Como resposta a esse amor radical de Cristo por nós, devemos amá-lo de forma radical. Discípulos são pessoas que têm fé verdadeira em Cristo e que demonstram essa fé ao depositar nele todas as suas esperanças, temores e sua vida. Ser discípulo de Jesus e obedecer as suas ordens, andam de mãos dadas. Karl Barth resume bem esse ponto: “fé não é obediência, mas como obediência não é obediência sem fé, fé não é fé sem obediência. Elas andam juntas, como o trovão e o relâmpago em uma tempestade”. O discípulo não consegue obedecer sem crer em Jesus, o que é verdade de forma oposta, quem realmente acredita em Cristo, deve e pode obedecer, e de fato, o faz. 



Ser cristão significa ser discípulo. Não há cristãos que não sejam discípulos. Ser discípulo significa seguir Cristo e não há discípulos de Jesus que não o sigam, e eles o seguem onde quer que ele os guie. Não é você que determina o plano da sua vida, pois você pertence a ele agora. Pertencemos porque fomos comprados, e estamos unidos a ele por meio da nova aliança no seu sangue. Por intermédio da morte e ressurreição de Jesus, toda culpa do pecado que cometemos passa a ser dele e toda justiça que pertence a ele torna-se nossa. 


Na primeira pergunta do Catecismo Nova Cidade somos inquiridos: “Qual é nossa única esperança na vida e na morte?” O catecismo responde: “Que não somos de nós mesmos, mas pertencemos, de corpo e alma, na vida e na morte, a Deus e a nosso Salvador, Jesus Cristo”. Tim Keller observa que “não vivemos para agradar a nós mesmos. Não podemos viver como se pertencêssemos a nós mesmos”. Para ele “isso significa várias coisas”:


  1. “Que não determinamos para nós o que é certo ou errado. Entregamos o direito de determinar isso e dependemos totalmente da Palavra de Deus”. A revelação de Deus na Bíblia é suficiente para os crentes. Eles rejeitam as maneiras humanas. Desprezam a sabedoria deste mundo e abraçaram por fé a vontade de Deus prescrita em sua Lei. Qual a sua relação com a Bíblia? Você precisa conhecê-la, meditar em suas leis, absorver seus ensinos e obedecer sem questionar. 

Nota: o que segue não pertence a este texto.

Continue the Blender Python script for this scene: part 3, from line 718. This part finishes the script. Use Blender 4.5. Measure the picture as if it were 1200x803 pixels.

  1. “Também abrimos mão do princípio operante que, em geral, empregamos na vida cotidiana; deixamos de nos colocar em primeiro lugar e sempre colocamos nesse patamar o que agrada a Deus e demonstra amor ao próximo”. Algumas pessoas ensinam que “fazer o bem, só pode fazer bem”. O problema é que no final, a pessoa faz o bem pensando nela mesma. Quem foi comprado por Deus, sabe que nenhum outro bem se compara com esse, e por isso, eles podem fazer o bem, para que aquele que os comprou receba toda a glória. 

 

  1. “Que não temos nenhuma parte da vida que seja imune à entrega de si mesmo. Devemos entregar-nos inteiramente a ele, de corpo e alma. Isso quer dizer que confiamos em Deus nas alegrias e provações, nos tempos ruins, na vida e na morte”. Ainda existem áreas que você ainda não entregou àquele que te comprou por meio de seu sacrifício?


Conclusão


Calvino lembra que “devemos abraçar uns aos outros com aquele amor com que Cristo nos abraçou, pelo qual percebemos ser Cristo nosso verdadeiro guia”. Quanto mais ouvimos que ele agiu e como ele agiu em nosso favor, mais devedores e mais adoradores a ele nos tornamos. Somente após termos entendido perfeitamente quem somos em Cristo, que crescerá dentro de nós um desejo genuíno de viver de maneira digna da nossa vocação (Ef 4.1). Por isso, que ninguém diga que doutrina não importa!